Ramnath noted that Hindi OTT films and series like The Family Man (2019, 2021), Monica, O My Darling (2022) and Farzi (2023) have better representations of South Indian characters – these roles are played by actors from the south who may speak Hindi with an accent but this isn’t portrayed in a derisive way. “I’m keenly awaiting Sriram Raghavan’s Merry Christmas with Vijay Sethupathi,” she added.
It’s not that cinema from the South doesn’t stereotype people from other cultures.The ‘setu’ character who represents the Marwari community in Tamil cinema, for instance, is typically depicted as being greedy or stingy and speaking an accented, broken Tamil. The critically acclaimed Tamil courtroom drama Jai Bhim (2021) even had a scene where an upright police officer (Prakash Raj) slaps a Marwari man for speaking in Hindi. Quite a few contemporary Malayalam films refer to migrant workers from different states as “those Bengalis” since a large percentage of migrants in Kerala are from West Bengal. But, seldom do these southern films rely so heavily on problematic cultural stereotypes as do Hindi films. Some of these depictions should also be seen as a reaction to Hindi-first political policies that are vehemently opposed in the southern states, and Hindi cinema’s continued misrepresentation of South Indians.
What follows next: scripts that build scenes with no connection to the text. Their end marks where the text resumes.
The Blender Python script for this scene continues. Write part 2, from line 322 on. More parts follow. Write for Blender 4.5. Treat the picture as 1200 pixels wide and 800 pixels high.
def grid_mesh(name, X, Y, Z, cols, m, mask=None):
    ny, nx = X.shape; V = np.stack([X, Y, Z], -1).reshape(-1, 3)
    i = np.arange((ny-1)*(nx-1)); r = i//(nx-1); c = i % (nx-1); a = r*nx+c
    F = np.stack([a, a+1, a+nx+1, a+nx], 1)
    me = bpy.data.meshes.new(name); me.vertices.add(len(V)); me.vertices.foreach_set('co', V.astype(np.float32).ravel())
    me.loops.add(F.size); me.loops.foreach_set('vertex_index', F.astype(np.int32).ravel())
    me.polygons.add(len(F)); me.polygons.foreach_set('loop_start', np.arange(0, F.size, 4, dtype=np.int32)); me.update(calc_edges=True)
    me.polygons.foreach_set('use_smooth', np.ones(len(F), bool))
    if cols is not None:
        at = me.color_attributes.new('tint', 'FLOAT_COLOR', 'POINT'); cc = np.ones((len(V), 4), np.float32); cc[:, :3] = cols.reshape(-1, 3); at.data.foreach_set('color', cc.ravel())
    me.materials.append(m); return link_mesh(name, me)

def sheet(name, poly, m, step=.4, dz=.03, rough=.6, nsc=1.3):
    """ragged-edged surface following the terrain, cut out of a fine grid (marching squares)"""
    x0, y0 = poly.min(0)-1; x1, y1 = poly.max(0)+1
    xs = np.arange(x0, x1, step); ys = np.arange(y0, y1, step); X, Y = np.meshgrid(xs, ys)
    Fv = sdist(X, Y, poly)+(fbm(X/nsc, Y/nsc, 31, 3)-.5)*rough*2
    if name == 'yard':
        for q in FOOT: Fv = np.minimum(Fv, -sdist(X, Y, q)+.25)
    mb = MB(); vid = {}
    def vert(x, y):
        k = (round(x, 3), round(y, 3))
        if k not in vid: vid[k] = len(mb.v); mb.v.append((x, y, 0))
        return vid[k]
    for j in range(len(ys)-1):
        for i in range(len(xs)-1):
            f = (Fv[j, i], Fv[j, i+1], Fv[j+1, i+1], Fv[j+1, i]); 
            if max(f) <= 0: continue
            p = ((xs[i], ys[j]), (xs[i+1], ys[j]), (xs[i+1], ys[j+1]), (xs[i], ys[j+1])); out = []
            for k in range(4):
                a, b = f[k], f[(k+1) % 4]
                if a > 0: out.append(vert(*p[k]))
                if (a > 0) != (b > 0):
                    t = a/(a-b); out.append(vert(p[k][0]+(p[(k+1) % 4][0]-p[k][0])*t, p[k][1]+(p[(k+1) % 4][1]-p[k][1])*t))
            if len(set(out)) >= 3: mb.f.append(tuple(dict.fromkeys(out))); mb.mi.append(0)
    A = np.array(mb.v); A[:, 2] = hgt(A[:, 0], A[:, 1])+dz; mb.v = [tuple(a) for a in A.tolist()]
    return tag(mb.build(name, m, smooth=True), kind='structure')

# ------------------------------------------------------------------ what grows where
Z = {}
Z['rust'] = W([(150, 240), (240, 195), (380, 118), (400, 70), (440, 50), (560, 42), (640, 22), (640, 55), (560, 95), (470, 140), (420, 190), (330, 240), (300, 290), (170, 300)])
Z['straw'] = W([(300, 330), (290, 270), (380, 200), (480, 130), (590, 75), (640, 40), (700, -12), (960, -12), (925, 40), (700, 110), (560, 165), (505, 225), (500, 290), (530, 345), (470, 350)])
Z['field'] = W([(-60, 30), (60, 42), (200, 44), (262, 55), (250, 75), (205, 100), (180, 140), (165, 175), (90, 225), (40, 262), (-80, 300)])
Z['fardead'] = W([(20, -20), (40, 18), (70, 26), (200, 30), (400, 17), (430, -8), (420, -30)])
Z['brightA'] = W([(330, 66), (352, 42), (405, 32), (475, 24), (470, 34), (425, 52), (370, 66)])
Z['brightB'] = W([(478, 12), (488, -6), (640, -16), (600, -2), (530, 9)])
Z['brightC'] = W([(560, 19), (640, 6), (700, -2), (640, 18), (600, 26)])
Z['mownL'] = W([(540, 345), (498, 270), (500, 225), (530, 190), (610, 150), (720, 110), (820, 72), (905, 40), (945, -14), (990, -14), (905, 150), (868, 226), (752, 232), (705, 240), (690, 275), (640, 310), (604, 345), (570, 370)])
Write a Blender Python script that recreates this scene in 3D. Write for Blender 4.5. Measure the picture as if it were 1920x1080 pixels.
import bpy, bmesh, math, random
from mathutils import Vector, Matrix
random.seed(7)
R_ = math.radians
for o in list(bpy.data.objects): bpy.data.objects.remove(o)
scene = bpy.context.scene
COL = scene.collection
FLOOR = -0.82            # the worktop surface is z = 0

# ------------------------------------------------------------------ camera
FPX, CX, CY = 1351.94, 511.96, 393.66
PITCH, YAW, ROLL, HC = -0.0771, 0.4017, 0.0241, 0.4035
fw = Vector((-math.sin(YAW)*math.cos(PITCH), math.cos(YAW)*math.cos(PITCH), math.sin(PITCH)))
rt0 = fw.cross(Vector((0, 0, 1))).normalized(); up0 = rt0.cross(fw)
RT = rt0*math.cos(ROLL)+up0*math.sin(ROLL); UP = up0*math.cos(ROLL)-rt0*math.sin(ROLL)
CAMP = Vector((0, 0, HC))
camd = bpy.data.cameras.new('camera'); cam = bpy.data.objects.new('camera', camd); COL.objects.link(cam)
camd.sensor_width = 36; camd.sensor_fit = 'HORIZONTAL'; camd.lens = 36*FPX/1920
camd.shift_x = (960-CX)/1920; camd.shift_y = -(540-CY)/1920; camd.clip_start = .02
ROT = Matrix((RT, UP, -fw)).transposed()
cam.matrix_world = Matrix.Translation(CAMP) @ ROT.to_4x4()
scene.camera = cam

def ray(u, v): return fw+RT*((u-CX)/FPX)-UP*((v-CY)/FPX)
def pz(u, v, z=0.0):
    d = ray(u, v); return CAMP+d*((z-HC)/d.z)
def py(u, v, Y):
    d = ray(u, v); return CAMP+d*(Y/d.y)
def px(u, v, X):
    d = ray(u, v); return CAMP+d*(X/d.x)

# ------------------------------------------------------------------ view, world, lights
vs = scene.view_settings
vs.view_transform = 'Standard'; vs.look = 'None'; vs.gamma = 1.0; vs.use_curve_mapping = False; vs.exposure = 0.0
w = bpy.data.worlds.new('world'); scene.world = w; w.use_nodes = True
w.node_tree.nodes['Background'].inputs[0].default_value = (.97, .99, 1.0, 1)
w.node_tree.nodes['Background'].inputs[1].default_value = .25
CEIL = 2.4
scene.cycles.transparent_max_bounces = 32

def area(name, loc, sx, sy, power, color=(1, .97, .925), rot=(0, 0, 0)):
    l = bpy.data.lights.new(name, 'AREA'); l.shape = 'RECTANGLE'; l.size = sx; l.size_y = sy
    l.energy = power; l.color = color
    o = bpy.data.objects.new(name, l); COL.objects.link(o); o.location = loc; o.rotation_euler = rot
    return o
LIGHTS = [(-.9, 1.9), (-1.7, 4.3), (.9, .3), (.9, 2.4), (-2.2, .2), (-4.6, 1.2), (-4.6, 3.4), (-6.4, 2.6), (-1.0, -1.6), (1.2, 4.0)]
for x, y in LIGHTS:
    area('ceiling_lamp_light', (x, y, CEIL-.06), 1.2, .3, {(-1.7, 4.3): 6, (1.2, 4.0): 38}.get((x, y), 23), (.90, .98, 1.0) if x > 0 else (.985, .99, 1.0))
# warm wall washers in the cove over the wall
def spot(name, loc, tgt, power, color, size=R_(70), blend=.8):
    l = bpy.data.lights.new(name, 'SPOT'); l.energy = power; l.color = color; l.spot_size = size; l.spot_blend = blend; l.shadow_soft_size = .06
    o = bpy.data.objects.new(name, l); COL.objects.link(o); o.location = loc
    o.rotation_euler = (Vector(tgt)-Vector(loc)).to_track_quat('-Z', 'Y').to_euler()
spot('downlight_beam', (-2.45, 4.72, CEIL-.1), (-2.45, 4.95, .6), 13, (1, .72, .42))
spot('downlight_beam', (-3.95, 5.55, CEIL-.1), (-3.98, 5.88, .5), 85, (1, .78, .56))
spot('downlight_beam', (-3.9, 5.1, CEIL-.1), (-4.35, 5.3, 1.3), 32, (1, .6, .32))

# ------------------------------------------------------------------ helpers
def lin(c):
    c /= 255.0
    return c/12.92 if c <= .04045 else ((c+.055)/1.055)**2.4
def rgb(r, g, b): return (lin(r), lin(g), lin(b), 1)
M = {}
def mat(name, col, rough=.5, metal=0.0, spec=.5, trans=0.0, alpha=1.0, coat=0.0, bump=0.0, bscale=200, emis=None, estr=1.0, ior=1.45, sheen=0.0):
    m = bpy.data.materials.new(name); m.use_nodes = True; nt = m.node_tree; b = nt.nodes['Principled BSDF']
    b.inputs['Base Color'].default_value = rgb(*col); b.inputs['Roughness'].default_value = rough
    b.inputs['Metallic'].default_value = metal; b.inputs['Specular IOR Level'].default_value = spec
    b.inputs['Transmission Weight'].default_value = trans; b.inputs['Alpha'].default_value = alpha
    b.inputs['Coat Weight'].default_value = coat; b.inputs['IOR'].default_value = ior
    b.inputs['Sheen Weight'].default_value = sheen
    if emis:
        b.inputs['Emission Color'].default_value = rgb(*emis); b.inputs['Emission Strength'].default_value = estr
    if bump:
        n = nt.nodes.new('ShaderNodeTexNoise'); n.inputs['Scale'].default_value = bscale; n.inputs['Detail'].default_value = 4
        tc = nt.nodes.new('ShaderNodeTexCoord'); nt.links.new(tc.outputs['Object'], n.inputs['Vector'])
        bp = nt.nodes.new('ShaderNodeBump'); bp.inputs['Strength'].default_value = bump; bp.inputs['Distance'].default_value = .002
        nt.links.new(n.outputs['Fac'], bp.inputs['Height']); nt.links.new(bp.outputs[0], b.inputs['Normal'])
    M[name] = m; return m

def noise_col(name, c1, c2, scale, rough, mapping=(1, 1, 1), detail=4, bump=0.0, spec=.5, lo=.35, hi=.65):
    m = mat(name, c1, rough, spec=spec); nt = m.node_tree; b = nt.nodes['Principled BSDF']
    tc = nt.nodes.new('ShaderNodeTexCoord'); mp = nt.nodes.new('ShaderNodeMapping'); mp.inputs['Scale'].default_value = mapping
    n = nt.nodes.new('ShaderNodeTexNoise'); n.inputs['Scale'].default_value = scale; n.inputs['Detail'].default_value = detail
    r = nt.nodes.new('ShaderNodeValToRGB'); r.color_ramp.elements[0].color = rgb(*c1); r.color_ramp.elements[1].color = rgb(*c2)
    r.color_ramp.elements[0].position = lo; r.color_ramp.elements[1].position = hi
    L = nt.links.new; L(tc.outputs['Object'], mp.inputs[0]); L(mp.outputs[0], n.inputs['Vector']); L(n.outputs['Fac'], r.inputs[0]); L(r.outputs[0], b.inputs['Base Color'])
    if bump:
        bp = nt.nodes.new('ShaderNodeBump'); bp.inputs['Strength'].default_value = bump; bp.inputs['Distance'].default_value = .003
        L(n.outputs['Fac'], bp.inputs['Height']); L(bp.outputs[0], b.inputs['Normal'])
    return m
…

For now, Joshi is hopeful about the Hindi film industry waking from its stupor and smelling the coffee (not lassi in coconuts). She believes the workforce is gradually becoming more representative and that this may lead to “steady progressiveness” in the future. “I see younger writers, directors, cinematographers, editors questioning the politics of gaze. It may not reflect immediately but incrementally it will change things for the better,” she said. If that happens, we might just see that miracle of miracles – a South Indian character who is capable of wearing pants, eating something other than thayir sadam, and is a Kamal Haasan or Mammootty fan.